Wednesday,
November 8 – Gala Night
Since we were at sea and
have stopped playing trivia, there is little to say abput the day, but the
night was memorable.
Several days ago, we struck
up a conversation with the couple at the next table during breakfast in the
MDR. Costa and Ann are currently Canadians
but he, at least, has lived all over the world.
Greek by birth [hence his real name of Constantine], he has lived in
Germany, Italy and Great Britain at least.
He has a larger than life persona to match his larger than life
physique. He is irrepressible and a
great story teller; most of them, naturally, are about himself. He takes pride in his modesty.
We
have seen them several times around the ship and decided to invite them to
dinner in the Pinnacle Grill, HAL’s extra-cost steak house. As 5-Star Mariners, we are given 2 meals
apiece in Pineapple, as we call it, but don’t always use them because MA is not
fond of beef. However, she has become
enamored with the planked halibut served there.

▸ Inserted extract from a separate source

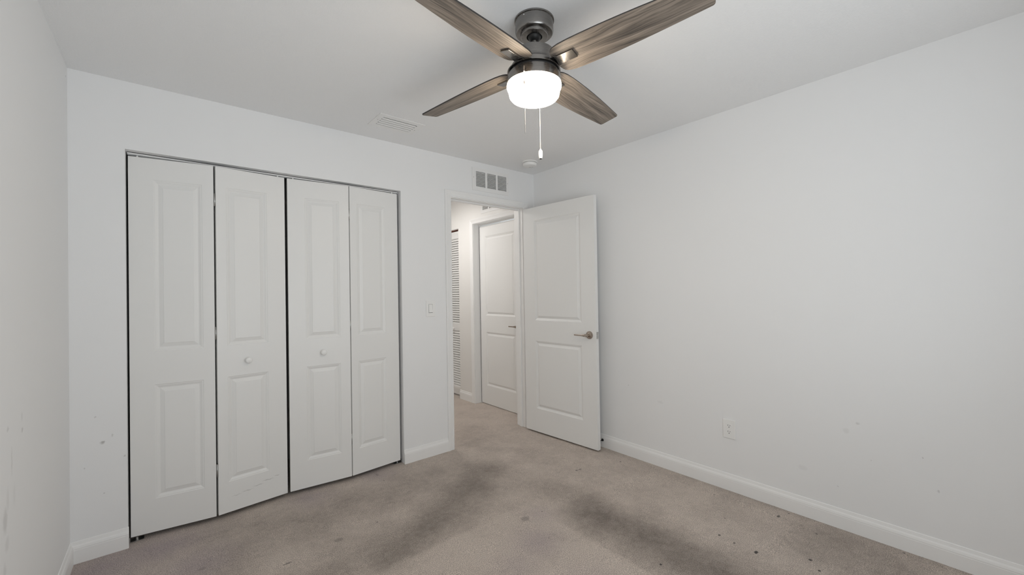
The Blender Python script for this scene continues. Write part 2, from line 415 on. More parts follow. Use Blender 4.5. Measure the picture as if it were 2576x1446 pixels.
# floor with real pile unevenness; 'soil' and 'tint' are stains and wear fixed to the carpet
def seg(px, py, ax, ay, bx, by):
    dx, dy = bx - ax, by - ay
    t = max(0, min(1, ((px - ax) * dx + (py - ay) * dy) / (dx * dx + dy * dy)))
    return math.hypot(px - ax - t * dx, py - ay - t * dy)
def floor():
    st = 0.03
    x0, x1, y0, y1 = XL - .1, .12, YR - .1, HY1
    nx, ny = int((x1 - x0) / st) + 1, int((y1 - y0) / st) + 1
    V, F, soil, tint = [], [], [], []
    g = lambda d, w: math.exp(-(d / w) ** 2)
    for j in range(ny + 1):
        for i in range(nx + 1):
            x, y = x0 + (x1 - x0) * i / nx, y0 + (y1 - y0) * j / ny
            s = .17
            s = max(s, .75 * g(seg(x, y, -1.0, -.50, -1.55, -.84), .20))
            s = max(s, .72 * g(seg(x, y, -1.55, -.84, -1.95, -.97), .17))
            s = max(s, .50 * g(seg(x, y, -1.9, -.9, -2.7, -1.0), .26))
            s = max(s, .48 * g(seg(x, y, -.83, -1.0, -.86, -1.3), .20))
            s = max(s, .85 * g(seg(x, y, -.86, -1.35, -.86, -2.6), .20))
            s = max(s, .42 * g(seg(x, y, -2.5, -.35, -1.3, -.35), .28))
            s = max(s, .40 * g(seg(x, y, -1.0, -.50, -.85, -1.0), .25))
            s = max(s, .30 * g(seg(x, y, -.75, -.15, -.45, -.55), .14))
            s = max(s, .45 * g(seg(x, y, -.55, .25, -.75, .05), .18))
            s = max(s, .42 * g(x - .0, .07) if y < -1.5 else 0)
            s = max(s, .50 * g(seg(x, y, -.2, -2.4, -.5, -3.0), .28))
            if x < -1.08 and y < -1.04: s -= .20
            if -.53 < x < -.12 and -2.2 < y < -1.32: s -= .06
            if y > .05: s -= .10
            t = 0.0
            for cx, cy, r, k in ((-3.03, -.15, .22, .9), (-2.8, -.12, .17, .9), (-2.68, -.40, .16, .8), (-2.07, -.08, .12, .6), (-1.31, -1.37, .13, .6),
                                 (-1.62, -.03, .12, .6), (-1.12, -1.2, .10, .5), (-1.5, -1.45, .12, .4), (-1.35, -1.75, .14, .4), (-2.95, -.5, .2, .7)):
                t = max(t, k * g(math.hypot(x - cx, y - cy), r))
            z = 0.0015 * noise.noise(Vector((x * 9, y * 9, 0)))
            z += .009 * g(seg(x, y, -.53, -1.315, -.12, -1.33), .022)      # ridge left by furniture
            z += .003 * g(seg(x, y, -.12, -2.20, -.48, -2.20), .022)
            z += .002 * g(seg(x, y, -.12, -1.33, -.12, -2.2), .022)
            z -= .006 * g(math.hypot(x + 1.2, y + 1.17), .03)
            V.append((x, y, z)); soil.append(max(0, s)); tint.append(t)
    for j in range(ny):
        for i in range(nx):
            a = j * (nx + 1) + i
            F.append((a, a + 1, a + nx + 2, a + nx + 1))
    me = bpy.data.meshes.new('floor'); me.from_pydata(V, [], F)
    for nm, d in (('soil', soil), ('tint', tint)):
        at = me.attributes.new(nm, 'FLOAT', 'POINT'); at.data.foreach_set('value', d)
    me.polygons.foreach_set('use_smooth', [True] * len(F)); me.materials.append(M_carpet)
    o = bpy.data.objects.new('floor', me); C.objects.link(o)
    tag(o, 'stained taupe carpet covering the bedroom and hallway floor', 'carpet', 'structure')
floor()

# baseboards: profile swept along a straight run
BP = [(0, 0), (.013, 0), (.013, .066), (.0122, .069), (.0125, .073), (.010, .083), (.0065, .090), (.005, .097), (.0035, .104), (0, .106)]
def base_run(mb, p, q, nrm):
    """from p to q on the floor, standing off the wall along nrm"""
    n = len(BP)
    vs = [(p[0] + nrm[0] * d, p[1] + nrm[1] * d, h) for d, h in BP] + [(q[0] + nrm[0] * d, q[1] + nrm[1] * d, h) for d, h in BP]
    fs = [(i, i + 1, n + i + 1, n + i) for i in range(n - 1)] + [list(range(n)), list(range(n, 2 * n))[::-1], (n - 1, 0, n, 2 * n - 1)]
    return mb.add(vs, fs)
struct('baseboard_left', base_run(MB(), (XL, YR), (XL, 0), (1, 0)), M_trim, 'white baseboard along the left wall', 'baseboard')
struct('baseboard_right', base_run(MB(), (0, YR), (0, 0), (-1, 0)), M_trim, 'long white baseboard along the right wall', 'baseboard')
struct('baseboard_back', base_run(MB(), (XL, 0), (CX0 + .004, 0), (0, -1)), M_trim, 'short white baseboard between the left corner and the closet', 'baseboard')
struct('baseboard_middle', base_run(MB(), (CX1 - .002, 0), (DX0 - .057, 0), (0, -1)), M_trim, 'short white baseboard between the closet and the doorway', 'baseboard')
struct('baseboard_rear', base_run(MB(), (XL, YR), (0, YR), (0, 1)), M_trim, 'white baseboard along the wall behind the camera', 'baseboard')

# door casings: (offset outward from the opening, stand-off)
CP = [(0, 0), (0, .010), (.003, .012), (.010, .0125), (.013, .009), (.030, .0115), (.040, .015), (.050, .0165), (.055, .0155), (.057, .012), (.057, 0)]
def casing(mb, a, b, top, tf):
    """legs at a and b; tf maps (u, z, standoff) to a point"""
    paths = []
    for d, h in CP:
        paths.append([tf(a - d, 0, h), tf(a - d, top + d, h), tf(b + d, top + d, h), tf(b + d, 0, h)])
    for i in range(len(CP) - 1):
        for k in range(3):
            mb.add([paths[i][k], paths[i][k + 1], paths[i + 1][k + 1], paths[i + 1][k]], [(0, 1, 2, 3)])
    for k in (0, 3): mb.add([p[k] for p in paths], [list(range(len(CP)))])
    return mb
def jamb(mb, a, b, top, t0, t1, ts0, ts1, P):
    """lining of thickness JB between t0 and t1 with a stop between ts0 and ts1"""
    def bx(u0, u1, z0, z1, s0, s1):
        p, q = P(u0, s0, z0), P(u1, s1, z1)
        mb.box(min(p[0], q[0]), max(p[0], q[0]), min(p[1], q[1]), max(p[1], q[1]), min(p[2], q[2]), max(p[2], q[2]))
    bx(a - JB, a, 0, top + JB, t0, t1); bx(b, b + JB, 0, top + JB, t0, t1); bx(a, b, top, top + JB, t0, t1)
    bx(a, a + .011, 0, top, ts0, ts1); bx(b - .011, b, 0, top, ts0, ts1); bx(a + .011, b - .011, top - .011, top, ts0, ts1)
    return mb
struct('trim_1', casing(MB(), DX0 - .005, DX1 + .005, DZ + .005, lambda u, z, h: (u, -h, z)), M_trim, 'white moulded casing round the bedroom doorway', 'door casing')
struct('trim_2', jamb(MB(), DX0, DX1, DZ, 0.0, WT, .04, .075, lambda u, t, z: (u, t, z)), M_trim, 'white jamb lining the bedroom doorway', 'door jamb')

# closet niche behind the folding doors
cb = MB()
cb.box(CX0 - .02, CX0 - .01, WT, .72, 0, 2.3).box(CX1 + .01, CX1 + .02, WT, .72, 0, 2.3).box(CX0 - .02, CX1 + .02, .72, .73, 0, 2.3).box(CX0 - .02, CX1 + .02, WT, .72, 2.3, 2.31)
struct('wall_closet', cb, M_closet_in, 'dark closet walls behind the folding doors', 'wall')

# hallway beyond the doorway
HWX = -0.015
HD0, HD1, HDZ = 0.250, 1.018, 2.085              # hall door opening inside its jamb
LV0, LV1, LVZ = 1.345, 2.110, 2.080              # louvred closet opening
HGY0, HGY1, HGZ0, HGZ1 = 0.465, 0.825, 2.212, 2.366
struct('wall_hall_right', wall_grid(MB(), 'y', WT + .0005, HY1, 0, H, HWX, .10, [(HD0 - JB, HD1 + JB, -1, HDZ + JB), (LV0, LV1, -1, LVZ), (HGY0, HGY1, HGZ0, HGZ1)]), M_wall_hall,
       'bright white hallway wall seen through the doorway', 'wall')
struct('wall_hall_left', MB().box(HX0 - .1, HX0, WT + .0005, HY1, 0, H), M_wall_hall, 'white hallway wall hidden left of the doorway', 'wall')
struct('wall_hall_end', MB().box(HX0 - .1, .1, HY1, HY1 + .1, 0, H), M_wall_hall, 'white wall at the far end of the hallway', 'wall')
struct('ceiling_hall', MB().box(HX0 - .1, .1, WT + .0005, HY1, H, H + .1), M_ceil, 'white hallway ceiling', 'ceiling')
struct('trim_3', casing(MB(), HD0 - .005, HD1 + .005, HDZ + .005, lambda u, z, h: (HWX - h, u, z)), M_trim, 'white casing round the closed hallway door', 'door casing')
struct('trim_4', jamb(MB(), HD0, HD1, HDZ, HWX, .10, .002, .037, lambda u, t, z: (t + .06 if t < .05 and t > HWX + .001 else t, u, z)), M_trim, 'white jamb lining the hallway door', 'door jamb')
struct('trim_5', casing(MB(), DX0 - .005, DX1 + .005, DZ + .005, lambda u, z, h: (u, WT + h, z)), M_trim, 'white casing on the hallway side of the bedroom doorway', 'door casing')
struct('baseboard_hall', base_run(MB(), (HWX, HD1 + .062), (HWX, LV0), (-1, 0)), M_trim, 'short white hallway baseboard between the hall door and the louvred closet', 'baseboard')
struct('wall_hall_closet', MB().box(.56, .57, LV0 - .1, LV1 + .1, 0, 2.3).box(.1, .57, LV0 - .11, LV0 - .1, 0, 2.3).box(.1, .57, LV1 + .1, LV1 + .11, 0, 2.3).box(.1, .57, LV0 - .11, LV1 + .11, 2.3, 2.31), M_closet_in,
       'dark closet walls behind the louvred hallway door', 'wall')

# ------------------------------------------------------------------ panelled doors
PROF = [(0, 0), (.003, .0022), (.007, .0024), (.018, .0075), (.021, .0080), (.040, .0020), (.0415, .0008)]
def panel_side(mb, w, h, panels, y0, sgn, prof):
    """one moulded face at y0; sgn=+1: relief goes towards +y"""
    xs = sorted({0, w, *[p[0] for p in panels], *[p[1] for p in panels]})
    zs = sorted({0, h, *[p[2] for p in panels], *[p[3] for p in panels]})
    for i in range(len(xs) - 1):
        for j in range(len(zs) - 1):
            cx, cz = (xs[i] + xs[i + 1]) / 2, (zs[j] + zs[j + 1]) / 2
            if any(p[0] < cx < p[1] and p[2] < cz < p[3] for p in panels): continue
            mb.add([(xs[i], y0, zs[j]), (xs[i + 1], y0, zs[j]), (xs[i + 1], y0, zs[j + 1]), (xs[i], y0, zs[j + 1])], [(0, 1, 2, 3)])
    for a, b, c, d in panels:
        rings = [[(a + o, y0 + sgn * q, c + o), (b - o, y0 + sgn * q, c + o), (b - o, y0 + sgn * q, d - o), (a + o, y0 + sgn * q, d - o)] for o, q in prof]
        for r, s in zip(rings, rings[1:]):
            for k in range(4): mb.add([r[k], r[(k + 1) % 4], s[(k + 1) % 4], s[k]], [(0, 1, 2, 3)])
        mb.add(rings[-1], [(0, 1, 2, 3)])
def panel_door(w, h, t, panels, prof=PROF, both=True):
    mb = MB()
    panel_side(mb, w, h, panels, 0.0, 1, prof)
    if both: panel_side(mb, w, h, panels, t, -1, prof)
    else: mb.add([(0, t, 0), (w, t, 0), (w, t, h), (0, t, h)], [(0, 1, 2, 3)])
    xs = sorted({0, w, *[p[0] for p in panels], *[p[1] for p in panels]}); zs = sorted({0, h, *[p[2] for p in panels], *[p[3] for p in panels]})
    for u, v in zip(xs, xs[1:]):
        for z in (0, h): mb.add([(u, 0, z), (v, 0, z), (v, t, z), (u, t, z)], [(0, 1, 2, 3)])
    for u, v in zip(zs, zs[1:]):
        for x in (0, w): mb.add([(x, 0, u), (x, 0, v), (x, t, v), (x, t, u)], [(0, 1, 2, 3)])
    return mb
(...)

Anyway, once per cruise is usually sufficient, so we were doing the and
ourselves a favor – they got a free meal which would have cost $35 normally and
we got rid of the free ones.
It
was formal night, the fourth of the cruise, and MA was all spangle-y and D once
again looked like a Swiss banker in his tuxedo; it still fits, so he continues
to wear it, but some day….
We
met at 6. Ann looked lovely and Costa
looked like he had been stuffed into a sausage skin and put on the grill; he
was bursting the buttons on his shirt and jacket. However, he was still Costa and the
conversation never lagged mostly because he never stopped talking. At the same time, the people at the adjacent
table also never stopped and they were even louder than Costa.
Costa
had brought a bottle of red wine to the table, and he, Ann and MA proceeded to
have a glass and, later, a second. In
the meantime, the neighbors finished their second bottle of champagne. We placed our orders and continued merrily as
we waited for our appetizers and entrees to arrive. That’s when the trouble began.
Costa
steak was undercooked, rare instead of medium rare. Conversations with the waitstaff and maitre’d
followed after which the offending steak was removed to be re-fired to the
proper degree of doneness. And that
might have been the end of it. We waited
for Costa’s beef to return to the table before we began eating. When Ann tried her salmon, it was completely raw;
rare is one thing but raw fish is another. More back and forth with the staff who
insisted on cooking it properly and Ann who wanted something else, more
appetizers to be exact. Finally, we could eat our dinner.
The
boisterous neighbors made conversation difficult, so Costa finally asked them
to be more quiet. That incensed them for
some reason and they became quite abusive, claiming that we objected to their use
of Spanish when all we wanted was to able to hear each other. One accused Costa of insulting his wife. At one point, it seemed that pistols at 40
paces would become the only solution.
When we were ready for dessert, we moved to a quieter table and finished
our meal.
Costa
had been talking in Greek to the Pinnacle manager, a Serbian who understood him
even though we did not. The manager had
eventually talked to the diners at the other table, but it was a waste of his
time. They paid no attention. When he came to see us in our new location, D
told him that we had never had such a disappointing meal at the PG – not one
but two improperly prepared entrees presented to our guests, first-time HAL
cruisers. What impression were they to
take with them? As 5-Star Mariners, we
expected better. Never angry and always
polite. The manager said he had only
been with HAL for 3 months and apologized profusely, offering to let us have
dinner at no charge and asking us to return at a date of our choosing to use
our free dinners.
And
that is the essence of Formal Night.